Al Berto e o medo
Há 20 anos que Al Berto nos deixou nesta encruzilhada sem fim, mas com o legado da sua prosa e poesia. Al Berto foi um dos escritores que teve mais influência na literatura e cultura portuguesa na segunda metade do século XX. Alberto Raposo Pidwell Tavares nasceu em Coimbra em 1948, apesar de ter passado parte da sua infância e adolescência em Sines.
Vindo de uma família da alta burguesia inglesa, extremamente conservadora, cedo se destacou pela sua atitude divergente e sofisticada, provocando controvérsias dentro do seio familiar.

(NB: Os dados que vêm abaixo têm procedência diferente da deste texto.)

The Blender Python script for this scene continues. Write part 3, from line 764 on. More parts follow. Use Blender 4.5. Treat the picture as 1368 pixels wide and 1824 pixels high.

O artista mostrou precocemente uma grande sensibilidade artística, tanto na pintura como na escultura, frequentando a escola artística António Arroio em Lisboa.
Al Berto sempre foi muito mais ligado à parte plástica da imagem, na pintura, mas a paixão pela literatura cedo se entreabriu na sua mente e no seu coração. Sendo que, em 1974, ainda em Bruxelas, escreve o seu primeiro texto em português, “Epopeia antes da queda”. Até então expressava-se em francês, mas foi no português que mais se descobriu e revelou a criação de uma linguagem própria, lexical, metafórica e discursiva.
Foi também aqui que usou pela primeira vez o seu pseudónimo Al Berto, estritamente relacionado com a divisão e transição entre o Alberto pintor e o Al Berto poeta, da morte para o (re)nascimento.
“(…) Senti necessidade de abrir a brecha com uma coisa que era muito minha e abri o nome ao meio, uma cisão num determinado percurso. Foi a maneira de não esquecer esse abismo (…)”
“Alberto e Al Berto vergados à coincidência suicidária das cidades.
eis a travessia deste coração de múltiplos nomes: vento, fogo, areia, metamorfose,
água, fúria, lucidez, cinzas. (…)” Excerto do poema “Atrium”
Al Berto segue algumas correntes literárias que marcaram também alguns dos seus textos, referências internacionais como Rimbaud, Baudelaire, ou mesmo William Burroughs. A literatura portuguesa também influencia as viagens de Al Berto pelas palavras e frases da sua poesia, inspirado em Camões, no tema do mar e da terra, em Fernando Pessoa (Álvaro de Campos), na multiplicidade de seres e sentimentos, e por último em Cesário Verde, no dialogo sobre a cidade e sobre o que o rodeava. Não só de literatura vivia Al Berto, também trazia para os seus poemas a influência das artes plásticas e da música.
A poesia de Al Berto ganha bastante destaque pela ênfase de temas humanos que implicam o diário emocional de um homem à beira do medo: “Escrevo para não me deixar invadir pelo medo”.
O artista português tem diversos livros dedicados ao medo, medo este que se encontra por toda a parte do mundo e do humano. Dedica-se à desfragmentação de si mesmo em varias personagens excêntricas, metafóricas, que aplicam ao mundo uma noção dilacerante e perturbadora, como um jovem rebelde à beira do abismo.
Al Berto permanece no mistério da noite, do urbano e na inquietação de um pensamento que aflige, que tormenta e que não sai. Medo de ficar, medo de partir, medo de perder, medo do tempo, e assim partiu o poeta há 20 anos…
Hoje, num dia em que a memória volta, a solidão invade-nos lentamente, nesta permanência eterna, rodeada de medos em forma de poesia, narrada pela subtileza de uma voz que fica por aqui.